* Task description *
Extract, without alteration, each line from the start of the listing to the line bearing "random.seed(7)".

Scripts that build scenes:
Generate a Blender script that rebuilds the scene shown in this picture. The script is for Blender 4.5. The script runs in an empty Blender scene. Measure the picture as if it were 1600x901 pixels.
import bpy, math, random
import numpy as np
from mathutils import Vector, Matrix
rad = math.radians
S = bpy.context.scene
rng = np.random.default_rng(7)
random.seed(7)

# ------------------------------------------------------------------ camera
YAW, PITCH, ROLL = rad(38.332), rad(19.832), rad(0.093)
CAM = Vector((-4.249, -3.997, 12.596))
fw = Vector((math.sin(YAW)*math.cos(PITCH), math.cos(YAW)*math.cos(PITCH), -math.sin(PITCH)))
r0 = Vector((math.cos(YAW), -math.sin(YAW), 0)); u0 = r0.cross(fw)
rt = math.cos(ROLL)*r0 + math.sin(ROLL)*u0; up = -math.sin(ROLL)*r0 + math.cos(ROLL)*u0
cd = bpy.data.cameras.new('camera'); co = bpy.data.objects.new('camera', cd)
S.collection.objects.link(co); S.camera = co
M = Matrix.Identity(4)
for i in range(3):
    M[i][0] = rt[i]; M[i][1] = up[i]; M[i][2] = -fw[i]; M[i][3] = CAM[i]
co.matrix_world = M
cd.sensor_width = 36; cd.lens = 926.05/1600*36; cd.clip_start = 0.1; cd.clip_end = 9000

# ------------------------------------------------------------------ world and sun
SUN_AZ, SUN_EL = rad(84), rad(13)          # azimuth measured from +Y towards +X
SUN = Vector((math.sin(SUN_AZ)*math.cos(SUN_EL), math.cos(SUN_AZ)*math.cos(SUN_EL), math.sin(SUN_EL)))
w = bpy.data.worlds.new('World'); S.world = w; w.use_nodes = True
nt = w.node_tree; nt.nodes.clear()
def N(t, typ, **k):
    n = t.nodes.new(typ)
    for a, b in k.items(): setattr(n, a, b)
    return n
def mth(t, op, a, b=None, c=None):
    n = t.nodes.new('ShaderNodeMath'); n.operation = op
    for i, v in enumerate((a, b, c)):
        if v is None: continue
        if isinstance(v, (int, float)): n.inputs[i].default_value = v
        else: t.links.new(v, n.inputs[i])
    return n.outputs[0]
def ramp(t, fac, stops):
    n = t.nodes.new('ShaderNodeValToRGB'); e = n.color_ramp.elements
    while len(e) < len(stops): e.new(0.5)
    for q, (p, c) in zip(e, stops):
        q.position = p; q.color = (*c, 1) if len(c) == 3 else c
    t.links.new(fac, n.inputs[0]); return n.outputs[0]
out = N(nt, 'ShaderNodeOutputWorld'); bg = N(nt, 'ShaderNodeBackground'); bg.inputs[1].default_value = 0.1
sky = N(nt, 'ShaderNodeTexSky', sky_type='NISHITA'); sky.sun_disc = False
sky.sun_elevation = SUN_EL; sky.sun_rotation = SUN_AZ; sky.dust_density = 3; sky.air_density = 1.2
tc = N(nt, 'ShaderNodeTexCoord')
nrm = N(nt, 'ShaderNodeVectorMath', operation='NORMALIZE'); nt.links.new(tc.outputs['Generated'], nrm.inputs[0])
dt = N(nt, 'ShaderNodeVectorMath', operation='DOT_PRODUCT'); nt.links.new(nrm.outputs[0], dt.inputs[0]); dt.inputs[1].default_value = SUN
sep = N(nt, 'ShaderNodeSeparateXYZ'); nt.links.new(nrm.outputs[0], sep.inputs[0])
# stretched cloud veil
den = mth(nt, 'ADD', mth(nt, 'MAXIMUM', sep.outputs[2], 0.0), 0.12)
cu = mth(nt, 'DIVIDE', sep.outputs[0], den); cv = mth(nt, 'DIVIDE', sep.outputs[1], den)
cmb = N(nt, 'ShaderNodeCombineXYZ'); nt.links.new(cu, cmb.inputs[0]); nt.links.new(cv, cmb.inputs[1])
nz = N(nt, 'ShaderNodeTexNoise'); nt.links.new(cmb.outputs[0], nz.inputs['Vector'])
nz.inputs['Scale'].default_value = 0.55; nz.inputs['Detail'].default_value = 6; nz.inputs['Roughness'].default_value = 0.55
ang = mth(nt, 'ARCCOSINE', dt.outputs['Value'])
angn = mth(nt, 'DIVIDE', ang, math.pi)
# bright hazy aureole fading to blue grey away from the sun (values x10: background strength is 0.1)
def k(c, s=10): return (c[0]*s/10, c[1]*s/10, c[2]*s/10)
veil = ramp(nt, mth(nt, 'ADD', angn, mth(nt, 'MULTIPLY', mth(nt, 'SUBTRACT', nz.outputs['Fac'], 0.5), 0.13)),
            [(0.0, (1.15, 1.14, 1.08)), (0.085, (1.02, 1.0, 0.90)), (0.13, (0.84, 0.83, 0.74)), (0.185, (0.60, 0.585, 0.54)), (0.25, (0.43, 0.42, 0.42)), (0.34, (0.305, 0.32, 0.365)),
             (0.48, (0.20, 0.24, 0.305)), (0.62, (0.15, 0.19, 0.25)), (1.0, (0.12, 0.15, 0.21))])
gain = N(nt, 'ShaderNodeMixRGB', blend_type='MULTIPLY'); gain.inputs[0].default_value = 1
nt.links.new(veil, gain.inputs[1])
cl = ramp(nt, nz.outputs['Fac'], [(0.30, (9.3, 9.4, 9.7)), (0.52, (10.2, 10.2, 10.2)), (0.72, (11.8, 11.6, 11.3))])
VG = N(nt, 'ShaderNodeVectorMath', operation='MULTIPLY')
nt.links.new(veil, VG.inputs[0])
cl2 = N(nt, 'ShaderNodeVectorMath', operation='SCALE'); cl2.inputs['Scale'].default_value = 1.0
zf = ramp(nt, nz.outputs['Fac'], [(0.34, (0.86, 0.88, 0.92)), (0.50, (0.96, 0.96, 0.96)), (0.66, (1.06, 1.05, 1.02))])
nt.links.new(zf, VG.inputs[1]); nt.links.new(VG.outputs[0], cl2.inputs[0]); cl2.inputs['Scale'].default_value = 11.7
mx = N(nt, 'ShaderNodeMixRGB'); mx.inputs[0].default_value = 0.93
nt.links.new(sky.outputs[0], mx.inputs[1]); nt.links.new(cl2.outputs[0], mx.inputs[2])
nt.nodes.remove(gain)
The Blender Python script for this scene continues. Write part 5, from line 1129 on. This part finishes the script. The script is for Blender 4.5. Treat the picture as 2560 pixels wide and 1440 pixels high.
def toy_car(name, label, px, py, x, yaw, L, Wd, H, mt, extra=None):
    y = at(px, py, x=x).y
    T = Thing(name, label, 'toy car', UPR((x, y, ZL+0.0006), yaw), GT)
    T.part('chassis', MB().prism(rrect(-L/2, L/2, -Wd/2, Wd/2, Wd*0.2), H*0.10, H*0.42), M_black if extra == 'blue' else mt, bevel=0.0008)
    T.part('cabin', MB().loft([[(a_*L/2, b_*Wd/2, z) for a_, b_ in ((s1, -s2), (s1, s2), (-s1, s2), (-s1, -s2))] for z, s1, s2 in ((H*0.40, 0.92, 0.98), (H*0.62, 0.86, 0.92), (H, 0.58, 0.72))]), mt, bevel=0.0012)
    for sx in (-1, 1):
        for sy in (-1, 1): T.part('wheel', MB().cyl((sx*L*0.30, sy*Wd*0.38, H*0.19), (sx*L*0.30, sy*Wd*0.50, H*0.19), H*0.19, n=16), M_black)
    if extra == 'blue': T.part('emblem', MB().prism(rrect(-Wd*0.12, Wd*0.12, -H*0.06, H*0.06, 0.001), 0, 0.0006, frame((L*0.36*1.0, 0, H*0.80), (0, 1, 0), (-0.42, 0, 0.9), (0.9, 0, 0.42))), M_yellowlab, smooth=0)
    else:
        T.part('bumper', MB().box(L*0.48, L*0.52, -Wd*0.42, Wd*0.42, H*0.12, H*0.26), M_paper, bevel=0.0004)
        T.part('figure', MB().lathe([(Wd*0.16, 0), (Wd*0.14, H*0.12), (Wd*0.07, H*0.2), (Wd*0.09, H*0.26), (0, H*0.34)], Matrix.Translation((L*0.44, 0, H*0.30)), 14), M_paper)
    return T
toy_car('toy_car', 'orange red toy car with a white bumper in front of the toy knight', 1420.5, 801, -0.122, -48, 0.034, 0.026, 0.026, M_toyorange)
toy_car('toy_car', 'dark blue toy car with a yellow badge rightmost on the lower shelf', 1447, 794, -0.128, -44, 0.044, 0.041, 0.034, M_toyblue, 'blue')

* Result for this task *
Generate a Blender script that rebuilds the scene shown in this picture. The script is for Blender 4.5. The script runs in an empty Blender scene. Measure the picture as if it were 1600x901 pixels.
import bpy, math, random
import numpy as np
from mathutils import Vector, Matrix
rad = math.radians
S = bpy.context.scene
rng = np.random.default_rng(7)
random.seed(7)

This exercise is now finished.